La seconda storiella riguarda, invece, Polybius. Si tratta di un software che molti reputano non essere mai esistito, e quindi di una bufala, ma c’è chi giura di averlo provato in quel lontano 1981, anno della sua uscita. Si trattava di un coin-op (i videogame da bar), distribuito in alcune sale giochi di Portland, che metteva il giocatore di fronte a forme geometriche, luci e suoni capace di scatenare il cosiddetto “behavioral addiction”. Dipendenza, alla pari della droga, ma non solo. Chi raccontava di averci giocato, aggiungeva di aver sofferto di allucinazioni, amnesia e insonnia, e che dei curiosi agenti governativi erano soliti giungere ai cabinati di Polybius al fine di estrarvi chissà quali dati. Non si è mai saputo quanto fosse vera la storia: appena dopo un mese dalla distribuzione, presunta o reale che fosse stata, Polybius sparì da tutte le sale giochi dove era stato avvistato.
Riassumendo: Jeff, il geniaccio anni ’80 e hippie da una parte, e Polybius, il gioco allucinogeno anni ’80 dall’altra. Come potevano non incontrarsi, prima o poi? Forte del rinnovato interesse del mercato nei confronti della realtà virtuale, Jeff, capo supremo di Llamasoft (del resto sono lui e Ivan…), ha deciso di creare, o riproporre per chi credesse alla urban legend, Polybius.

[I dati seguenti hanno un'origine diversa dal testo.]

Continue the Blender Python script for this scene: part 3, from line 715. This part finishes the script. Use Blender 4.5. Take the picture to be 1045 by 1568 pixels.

E, per la miseria, Polybius è qui. Davanti a me.
Come detto è un titolo per il caschetto di realtà virtuale di PlayStation 4 ed è pure un titolo di Jeff Minter. Un modo elegante per sottolineare che, chi gioca, si ritrova davanti a corse frenetiche per livelli geometrici in cui spostarsi a destra o sinistra, e sparare ai nemici che si fanno sotto. Nemici dalle forme variegate, spesso assurde, che insieme alla scelta dei colori e delle strutture dei cunicoli da percorrere contribuiscono a rapire e al tempo stesso disorientare il giocatore. Ok, all’inizio ci capirai davvero poco e solo dopo parecchi tentativi capirai che Polybius non si doma. Al più, il giocatore deve imparare a farsi trasportare dal flusso di suoni e colori, a dir poco psichedelici, che Jeff e Ivan hanno incanalato nel loro pazzo, pazzo, mondo virtuale. Un gioco come Polybius non si gioca né, forse, si vince, semmai si vive. Ci si tuffa dentro lasciandosi portare dove vuole la corrente e, per qualcuno, potrebbe non essere un viaggio facile. Il mondo virtuale di Llamasoft somiglia più a un trip a tappe obbligate che ti scaraventa nella mente del geniaccio britannico, senza nemmeno darti la possibilità di capire se ti piace davvero.
E alla fine?
Alla fine niente malesseri, niente nausea e niente amnesie. Ti togli il visore e rimani a fissare la parete con un “wow” che è per metà sollievo e per metà soddisfazione. Ma ti dirò, la voglia di arrivare fino in fondo c’è, giusto per scoprire che il nuovo, vero, Polybius non ci rende pazzi ma ci fa scoprire cos’è la pazzia di un programmatore d’altri tempi.